◆ **YOUR GOAL**
Find out how many lines of the material contain the string "integers" and give only that figure.

◆ **PROVIDED MATERIAL**
....................

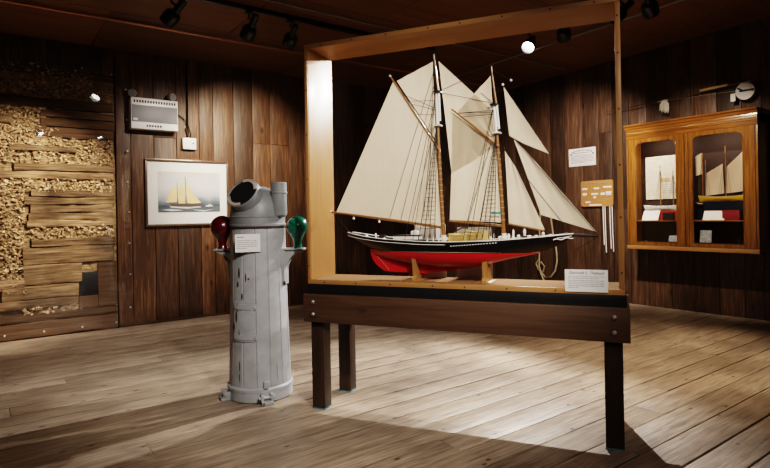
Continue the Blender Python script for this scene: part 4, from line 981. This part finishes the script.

....................

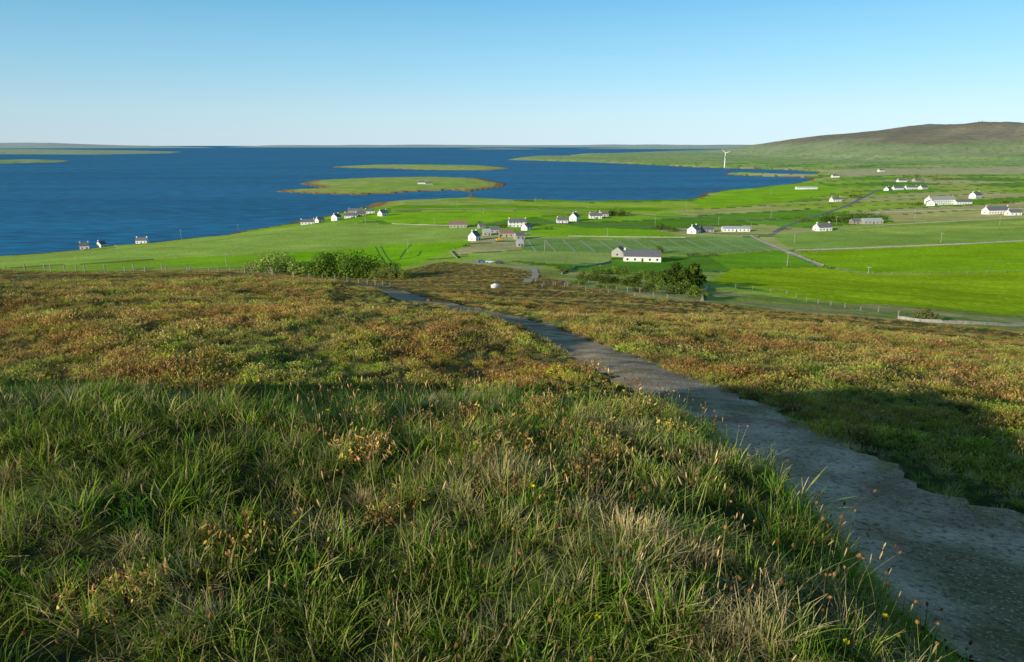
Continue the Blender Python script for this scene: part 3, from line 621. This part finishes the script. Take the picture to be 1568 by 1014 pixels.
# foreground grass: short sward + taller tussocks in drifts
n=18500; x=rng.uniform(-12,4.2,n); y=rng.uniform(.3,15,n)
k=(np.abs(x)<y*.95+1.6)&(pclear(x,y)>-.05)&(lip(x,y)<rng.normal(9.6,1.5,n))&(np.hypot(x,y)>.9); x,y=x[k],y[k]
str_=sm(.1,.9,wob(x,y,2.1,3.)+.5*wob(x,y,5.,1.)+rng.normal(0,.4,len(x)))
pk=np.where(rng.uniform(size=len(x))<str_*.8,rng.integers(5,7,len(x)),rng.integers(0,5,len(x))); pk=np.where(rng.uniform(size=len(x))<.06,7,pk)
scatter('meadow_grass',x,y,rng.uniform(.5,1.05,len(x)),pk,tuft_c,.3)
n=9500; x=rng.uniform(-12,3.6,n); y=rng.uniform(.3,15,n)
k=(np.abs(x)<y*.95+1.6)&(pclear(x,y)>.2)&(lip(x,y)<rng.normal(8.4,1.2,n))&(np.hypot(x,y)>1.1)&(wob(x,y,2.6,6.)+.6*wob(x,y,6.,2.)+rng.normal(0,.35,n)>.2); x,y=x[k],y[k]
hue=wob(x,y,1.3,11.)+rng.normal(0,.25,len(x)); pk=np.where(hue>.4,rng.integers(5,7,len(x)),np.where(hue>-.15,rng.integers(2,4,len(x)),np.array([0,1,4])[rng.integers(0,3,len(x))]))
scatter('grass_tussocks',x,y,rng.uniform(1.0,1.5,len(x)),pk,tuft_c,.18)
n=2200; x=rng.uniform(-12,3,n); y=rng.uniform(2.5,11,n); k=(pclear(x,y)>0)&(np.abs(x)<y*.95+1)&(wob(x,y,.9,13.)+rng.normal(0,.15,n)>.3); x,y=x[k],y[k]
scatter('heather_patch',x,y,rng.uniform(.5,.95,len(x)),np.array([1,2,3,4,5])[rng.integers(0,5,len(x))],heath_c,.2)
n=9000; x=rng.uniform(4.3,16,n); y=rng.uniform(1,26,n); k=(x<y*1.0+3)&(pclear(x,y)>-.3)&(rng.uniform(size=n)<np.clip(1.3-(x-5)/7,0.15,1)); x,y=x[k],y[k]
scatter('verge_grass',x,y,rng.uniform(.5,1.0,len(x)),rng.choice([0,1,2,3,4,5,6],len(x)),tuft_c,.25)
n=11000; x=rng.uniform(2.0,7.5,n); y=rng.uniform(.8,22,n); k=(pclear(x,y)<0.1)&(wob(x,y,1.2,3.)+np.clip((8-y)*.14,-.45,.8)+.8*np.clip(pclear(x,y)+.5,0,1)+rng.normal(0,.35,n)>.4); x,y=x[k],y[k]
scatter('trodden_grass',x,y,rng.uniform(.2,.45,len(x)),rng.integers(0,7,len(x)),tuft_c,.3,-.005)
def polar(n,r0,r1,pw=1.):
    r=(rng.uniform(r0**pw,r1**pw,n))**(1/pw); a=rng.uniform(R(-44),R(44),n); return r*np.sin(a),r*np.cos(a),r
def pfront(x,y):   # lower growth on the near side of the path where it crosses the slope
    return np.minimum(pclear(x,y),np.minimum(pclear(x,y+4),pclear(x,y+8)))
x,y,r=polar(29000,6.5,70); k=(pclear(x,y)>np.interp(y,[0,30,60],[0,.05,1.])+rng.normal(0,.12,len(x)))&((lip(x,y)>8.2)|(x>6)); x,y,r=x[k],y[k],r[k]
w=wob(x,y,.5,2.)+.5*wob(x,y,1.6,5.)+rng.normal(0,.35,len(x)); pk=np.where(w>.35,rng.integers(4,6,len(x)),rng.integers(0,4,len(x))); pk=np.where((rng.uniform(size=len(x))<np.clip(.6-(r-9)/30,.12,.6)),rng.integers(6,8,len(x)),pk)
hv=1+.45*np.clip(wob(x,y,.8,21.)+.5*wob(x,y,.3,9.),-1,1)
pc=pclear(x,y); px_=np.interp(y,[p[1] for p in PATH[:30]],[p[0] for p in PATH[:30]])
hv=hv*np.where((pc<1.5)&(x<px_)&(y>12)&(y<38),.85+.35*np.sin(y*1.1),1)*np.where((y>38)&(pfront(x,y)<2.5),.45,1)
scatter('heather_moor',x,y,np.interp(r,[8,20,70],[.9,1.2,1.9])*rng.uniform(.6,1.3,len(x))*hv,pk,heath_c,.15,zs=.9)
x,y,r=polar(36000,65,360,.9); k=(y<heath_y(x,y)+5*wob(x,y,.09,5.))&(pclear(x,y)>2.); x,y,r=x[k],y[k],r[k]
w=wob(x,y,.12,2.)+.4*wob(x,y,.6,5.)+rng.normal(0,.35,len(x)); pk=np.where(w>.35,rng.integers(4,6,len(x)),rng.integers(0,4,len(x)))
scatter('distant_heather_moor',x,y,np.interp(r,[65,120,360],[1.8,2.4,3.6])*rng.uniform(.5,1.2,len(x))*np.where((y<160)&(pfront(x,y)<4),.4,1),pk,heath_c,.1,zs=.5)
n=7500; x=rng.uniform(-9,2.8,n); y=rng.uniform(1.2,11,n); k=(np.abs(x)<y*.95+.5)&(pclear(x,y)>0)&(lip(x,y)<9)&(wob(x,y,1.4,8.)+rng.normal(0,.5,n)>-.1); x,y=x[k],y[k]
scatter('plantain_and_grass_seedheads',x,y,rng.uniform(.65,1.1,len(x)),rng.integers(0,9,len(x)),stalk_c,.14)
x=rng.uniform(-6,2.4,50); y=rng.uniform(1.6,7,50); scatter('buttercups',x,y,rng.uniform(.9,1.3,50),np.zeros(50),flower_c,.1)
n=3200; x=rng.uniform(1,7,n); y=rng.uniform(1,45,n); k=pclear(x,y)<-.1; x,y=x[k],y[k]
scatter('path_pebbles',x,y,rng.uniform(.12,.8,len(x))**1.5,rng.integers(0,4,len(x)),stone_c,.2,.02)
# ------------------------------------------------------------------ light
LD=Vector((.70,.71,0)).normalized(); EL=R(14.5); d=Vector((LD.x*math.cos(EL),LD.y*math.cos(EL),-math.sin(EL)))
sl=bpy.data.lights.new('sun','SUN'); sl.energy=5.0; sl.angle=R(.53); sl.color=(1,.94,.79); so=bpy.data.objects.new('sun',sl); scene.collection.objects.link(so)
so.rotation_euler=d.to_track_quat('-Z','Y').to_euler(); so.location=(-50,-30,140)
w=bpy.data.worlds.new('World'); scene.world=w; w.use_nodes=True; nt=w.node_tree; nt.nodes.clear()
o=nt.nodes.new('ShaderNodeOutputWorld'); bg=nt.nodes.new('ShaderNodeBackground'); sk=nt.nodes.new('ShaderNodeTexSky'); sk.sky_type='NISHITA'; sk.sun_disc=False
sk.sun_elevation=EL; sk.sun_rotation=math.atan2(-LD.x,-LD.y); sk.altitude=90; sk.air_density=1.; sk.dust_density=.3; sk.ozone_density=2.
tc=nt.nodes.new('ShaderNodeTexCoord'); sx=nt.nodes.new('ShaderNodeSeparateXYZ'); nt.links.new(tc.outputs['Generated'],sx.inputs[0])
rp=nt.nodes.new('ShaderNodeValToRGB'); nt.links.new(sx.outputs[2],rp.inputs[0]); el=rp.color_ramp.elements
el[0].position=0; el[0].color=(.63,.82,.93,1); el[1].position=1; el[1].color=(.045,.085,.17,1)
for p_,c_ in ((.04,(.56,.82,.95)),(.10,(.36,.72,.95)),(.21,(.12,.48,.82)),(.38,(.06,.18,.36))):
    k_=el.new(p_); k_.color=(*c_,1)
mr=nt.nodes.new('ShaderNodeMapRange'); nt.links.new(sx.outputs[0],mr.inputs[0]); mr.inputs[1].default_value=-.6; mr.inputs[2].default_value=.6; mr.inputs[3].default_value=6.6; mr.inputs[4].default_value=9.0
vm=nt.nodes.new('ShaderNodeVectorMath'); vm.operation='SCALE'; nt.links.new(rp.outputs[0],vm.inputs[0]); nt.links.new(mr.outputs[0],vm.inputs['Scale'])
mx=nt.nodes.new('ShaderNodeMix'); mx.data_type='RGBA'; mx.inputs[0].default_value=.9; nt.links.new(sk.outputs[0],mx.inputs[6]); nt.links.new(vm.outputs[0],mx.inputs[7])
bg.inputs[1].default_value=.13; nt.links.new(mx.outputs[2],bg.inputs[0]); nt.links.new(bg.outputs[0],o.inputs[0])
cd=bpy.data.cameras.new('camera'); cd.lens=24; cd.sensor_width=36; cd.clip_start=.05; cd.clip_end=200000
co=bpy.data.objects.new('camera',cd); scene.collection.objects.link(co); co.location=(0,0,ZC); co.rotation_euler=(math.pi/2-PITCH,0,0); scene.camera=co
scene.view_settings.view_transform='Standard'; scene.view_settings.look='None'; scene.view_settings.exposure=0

....................

◆ **TASK RESPONSE**
8